El registro del instante en que el presidente de los Estados Unidos de América, Donald Trump, empuja al primer ministro de Montenegro, Dusko Markovich, con el expreso objetivo de pasarlo por encima y colocarse primero entre los líderes de los países miembros de la Organización del Tratado del Atlántico Norte (OTAN), en el marco de la reunión que llevan adelante por estos días, ha sido cuestionado y hasta calificado de “arrogante y poco diplomático”. 

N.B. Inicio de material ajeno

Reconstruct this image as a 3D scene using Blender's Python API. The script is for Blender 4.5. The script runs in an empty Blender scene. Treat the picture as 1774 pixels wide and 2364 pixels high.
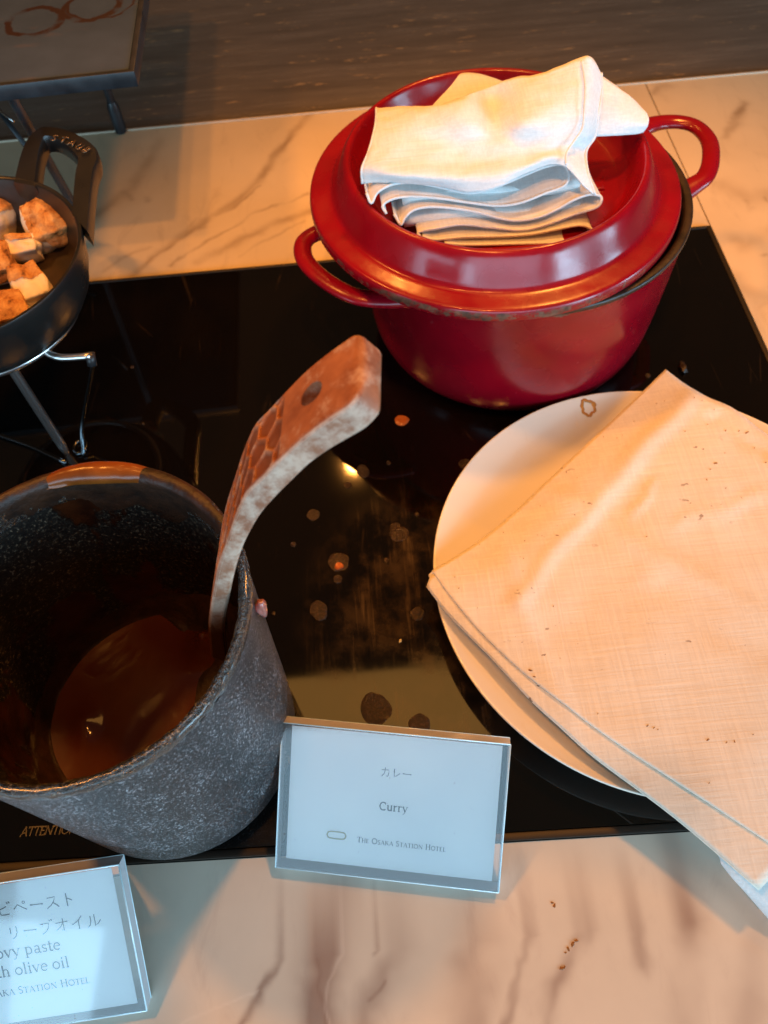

Los jefes de Estado y, en general, todos aquellos que son visibles ante la opinión pública, sea nacional o internacional, deben guardar los modales correspondientes o de lo contrario serán objeto de críticas de todo calibre. Es una contradicción que Trump quiera aparecer por delante para la mejor toma o la mejor foto, cuando ha sido el presidente neoyorquino el que -cuando candidato, presidente electo y presidente en funciones desde el pasado 20 de enero- ningunee a la OTAN hasta calificarla de obsoleta. 

Hasta ha amenazado su futuro -la organización pervive de las cuotas de sus Estados miembros- al dejar de pagar lo que corresponde a Washington -que en la práctica ha venido solventando materialmente su existencia, como también sucede con otras organizaciones internacionales como el caso de las Naciones Unidas-. No se puede olvidar que la vida humana está llena de formas. Sin estas como regla en la vida social armonizada, estamos condenados al fracaso. 

La reputación es un tesoro inestimable y en las relaciones humanas se convierte en el mayor de los recursos para el éxito. Añada que, tratándose de una persona visible y con poder, como sucede por supuesto con Trump, la atención por sus formas se multiplica en modo exponencial. Guardar dichas formas, entonces, es un recurso vital para el éxito en la política internacional de un Estado. No existe teórico de la diplomacia que no haya relievado la importancia de ser siempre cultor de la cortesía internacional como regla. Trump, a mi juicio, debe sopesarlo, pues es el líder del país más poderoso de la Tierra.